= Problem details =
Each line should be copied exactly.

= Information shown =
----
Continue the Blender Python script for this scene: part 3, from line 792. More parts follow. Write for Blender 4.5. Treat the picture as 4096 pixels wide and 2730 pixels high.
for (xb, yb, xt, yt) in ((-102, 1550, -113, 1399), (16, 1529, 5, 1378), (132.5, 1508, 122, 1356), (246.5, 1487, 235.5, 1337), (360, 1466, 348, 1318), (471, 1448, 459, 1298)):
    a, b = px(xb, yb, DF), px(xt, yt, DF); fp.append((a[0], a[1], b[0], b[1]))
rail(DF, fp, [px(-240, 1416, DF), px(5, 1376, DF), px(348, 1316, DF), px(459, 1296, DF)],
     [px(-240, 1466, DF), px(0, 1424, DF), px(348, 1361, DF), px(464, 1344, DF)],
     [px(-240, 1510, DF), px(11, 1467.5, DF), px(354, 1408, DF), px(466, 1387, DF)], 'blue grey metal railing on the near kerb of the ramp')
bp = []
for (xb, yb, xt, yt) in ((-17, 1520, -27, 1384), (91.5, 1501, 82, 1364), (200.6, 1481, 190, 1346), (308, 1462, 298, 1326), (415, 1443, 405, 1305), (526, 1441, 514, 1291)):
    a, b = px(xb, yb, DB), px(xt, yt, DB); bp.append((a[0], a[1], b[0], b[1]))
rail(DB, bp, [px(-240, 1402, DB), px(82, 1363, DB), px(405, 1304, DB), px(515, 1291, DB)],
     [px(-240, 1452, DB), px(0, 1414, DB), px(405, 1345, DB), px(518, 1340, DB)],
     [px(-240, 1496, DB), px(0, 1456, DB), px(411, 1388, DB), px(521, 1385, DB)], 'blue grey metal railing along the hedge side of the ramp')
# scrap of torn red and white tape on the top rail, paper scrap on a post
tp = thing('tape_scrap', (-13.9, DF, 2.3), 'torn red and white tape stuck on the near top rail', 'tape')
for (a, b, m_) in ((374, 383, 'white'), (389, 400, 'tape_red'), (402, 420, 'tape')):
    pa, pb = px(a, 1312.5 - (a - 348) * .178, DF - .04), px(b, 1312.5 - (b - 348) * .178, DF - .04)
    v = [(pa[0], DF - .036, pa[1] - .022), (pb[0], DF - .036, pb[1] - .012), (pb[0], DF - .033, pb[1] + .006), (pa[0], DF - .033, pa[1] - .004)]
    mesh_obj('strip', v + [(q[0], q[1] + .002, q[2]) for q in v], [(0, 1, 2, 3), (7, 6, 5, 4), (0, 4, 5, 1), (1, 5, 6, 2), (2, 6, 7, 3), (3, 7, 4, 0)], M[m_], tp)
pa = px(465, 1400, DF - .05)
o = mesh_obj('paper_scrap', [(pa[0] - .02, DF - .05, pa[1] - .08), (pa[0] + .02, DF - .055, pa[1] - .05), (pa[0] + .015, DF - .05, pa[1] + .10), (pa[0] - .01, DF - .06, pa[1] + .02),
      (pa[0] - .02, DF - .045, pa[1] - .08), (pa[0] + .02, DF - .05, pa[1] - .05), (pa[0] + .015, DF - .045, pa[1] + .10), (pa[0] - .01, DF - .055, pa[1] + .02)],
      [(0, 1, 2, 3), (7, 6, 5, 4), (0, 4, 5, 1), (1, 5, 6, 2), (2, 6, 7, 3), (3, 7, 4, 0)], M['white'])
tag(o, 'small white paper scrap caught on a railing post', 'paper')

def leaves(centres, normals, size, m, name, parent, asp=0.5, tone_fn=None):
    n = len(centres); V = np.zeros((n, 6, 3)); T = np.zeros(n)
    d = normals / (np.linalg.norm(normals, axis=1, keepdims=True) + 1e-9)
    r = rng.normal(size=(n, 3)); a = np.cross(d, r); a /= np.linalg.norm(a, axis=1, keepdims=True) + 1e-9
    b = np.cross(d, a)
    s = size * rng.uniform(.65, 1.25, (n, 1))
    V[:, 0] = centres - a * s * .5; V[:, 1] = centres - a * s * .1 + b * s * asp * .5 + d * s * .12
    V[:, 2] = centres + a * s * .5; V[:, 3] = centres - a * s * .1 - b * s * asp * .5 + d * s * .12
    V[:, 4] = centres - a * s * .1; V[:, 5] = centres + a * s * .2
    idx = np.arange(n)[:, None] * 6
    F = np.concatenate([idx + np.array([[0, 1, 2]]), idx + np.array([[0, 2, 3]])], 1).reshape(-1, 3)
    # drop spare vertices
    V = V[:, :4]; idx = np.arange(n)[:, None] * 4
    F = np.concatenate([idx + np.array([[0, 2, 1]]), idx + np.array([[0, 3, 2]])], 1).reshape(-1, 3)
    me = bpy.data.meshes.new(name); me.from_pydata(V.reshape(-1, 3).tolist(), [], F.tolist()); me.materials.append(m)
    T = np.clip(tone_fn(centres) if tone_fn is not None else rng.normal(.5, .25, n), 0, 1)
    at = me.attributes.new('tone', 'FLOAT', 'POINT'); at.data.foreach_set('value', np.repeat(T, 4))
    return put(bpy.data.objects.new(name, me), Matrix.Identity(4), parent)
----
= Answer for the task =
Continue the Blender Python script for this scene: part 3, from line 792. More parts follow. Write for Blender 4.5. Treat the picture as 4096 pixels wide and 2730 pixels high.
for (xb, yb, xt, yt) in ((-102, 1550, -113, 1399), (16, 1529, 5, 1378), (132.5, 1508, 122, 1356), (246.5, 1487, 235.5, 1337), (360, 1466, 348, 1318), (471, 1448, 459, 1298)):
    a, b = px(xb, yb, DF), px(xt, yt, DF); fp.append((a[0], a[1], b[0], b[1]))
rail(DF, fp, [px(-240, 1416, DF), px(5, 1376, DF), px(348, 1316, DF), px(459, 1296, DF)],
     [px(-240, 1466, DF), px(0, 1424, DF), px(348, 1361, DF), px(464, 1344, DF)],
     [px(-240, 1510, DF), px(11, 1467.5, DF), px(354, 1408, DF), px(466, 1387, DF)], 'blue grey metal railing on the near kerb of the ramp')
bp = []
for (xb, yb, xt, yt) in ((-17, 1520, -27, 1384), (91.5, 1501, 82, 1364), (200.6, 1481, 190, 1346), (308, 1462, 298, 1326), (415, 1443, 405, 1305), (526, 1441, 514, 1291)):
    a, b = px(xb, yb, DB), px(xt, yt, DB); bp.append((a[0], a[1], b[0], b[1]))
rail(DB, bp, [px(-240, 1402, DB), px(82, 1363, DB), px(405, 1304, DB), px(515, 1291, DB)],
     [px(-240, 1452, DB), px(0, 1414, DB), px(405, 1345, DB), px(518, 1340, DB)],
     [px(-240, 1496, DB), px(0, 1456, DB), px(411, 1388, DB), px(521, 1385, DB)], 'blue grey metal railing along the hedge side of the ramp')
# scrap of torn red and white tape on the top rail, paper scrap on a post
tp = thing('tape_scrap', (-13.9, DF, 2.3), 'torn red and white tape stuck on the near top rail', 'tape')
for (a, b, m_) in ((374, 383, 'white'), (389, 400, 'tape_red'), (402, 420, 'tape')):
    pa, pb = px(a, 1312.5 - (a - 348) * .178, DF - .04), px(b, 1312.5 - (b - 348) * .178, DF - .04)
    v = [(pa[0], DF - .036, pa[1] - .022), (pb[0], DF - .036, pb[1] - .012), (pb[0], DF - .033, pb[1] + .006), (pa[0], DF - .033, pa[1] - .004)]
    mesh_obj('strip', v + [(q[0], q[1] + .002, q[2]) for q in v], [(0, 1, 2, 3), (7, 6, 5, 4), (0, 4, 5, 1), (1, 5, 6, 2), (2, 6, 7, 3), (3, 7, 4, 0)], M[m_], tp)
pa = px(465, 1400, DF - .05)
o = mesh_obj('paper_scrap', [(pa[0] - .02, DF - .05, pa[1] - .08), (pa[0] + .02, DF - .055, pa[1] - .05), (pa[0] + .015, DF - .05, pa[1] + .10), (pa[0] - .01, DF - .06, pa[1] + .02),
      (pa[0] - .02, DF - .045, pa[1] - .08), (pa[0] + .02, DF - .05, pa[1] - .05), (pa[0] + .015, DF - .045, pa[1] + .10), (pa[0] - .01, DF - .055, pa[1] + .02)],
      [(0, 1, 2, 3), (7, 6, 5, 4), (0, 4, 5, 1), (1, 5, 6, 2), (2, 6, 7, 3), (3, 7, 4, 0)], M['white'])
tag(o, 'small white paper scrap caught on a railing post', 'paper')

def leaves(centres, normals, size, m, name, parent, asp=0.5, tone_fn=None):
    n = len(centres); V = np.zeros((n, 6, 3)); T = np.zeros(n)
    d = normals / (np.linalg.norm(normals, axis=1, keepdims=True) + 1e-9)
    r = rng.normal(size=(n, 3)); a = np.cross(d, r); a /= np.linalg.norm(a, axis=1, keepdims=True) + 1e-9
    b = np.cross(d, a)
    s = size * rng.uniform(.65, 1.25, (n, 1))
    V[:, 0] = centres - a * s * .5; V[:, 1] = centres - a * s * .1 + b * s * asp * .5 + d * s * .12
    V[:, 2] = centres + a * s * .5; V[:, 3] = centres - a * s * .1 - b * s * asp * .5 + d * s * .12
    V[:, 4] = centres - a * s * .1; V[:, 5] = centres + a * s * .2
    idx = np.arange(n)[:, None] * 6
    F = np.concatenate([idx + np.array([[0, 1, 2]]), idx + np.array([[0, 2, 3]])], 1).reshape(-1, 3)
    # drop spare vertices
    V = V[:, :4]; idx = np.arange(n)[:, None] * 4
    F = np.concatenate([idx + np.array([[0, 2, 1]]), idx + np.array([[0, 3, 2]])], 1).reshape(-1, 3)
    me = bpy.data.meshes.new(name); me.from_pydata(V.reshape(-1, 3).tolist(), [], F.tolist()); me.materials.append(m)
    T = np.clip(tone_fn(centres) if tone_fn is not None else rng.normal(.5, .25, n), 0, 1)
    at = me.attributes.new('tone', 'FLOAT', 'POINT'); at.data.foreach_set('value', np.repeat(T, 4))
    return put(bpy.data.objects.new(name, me), Matrix.Identity(4), parent)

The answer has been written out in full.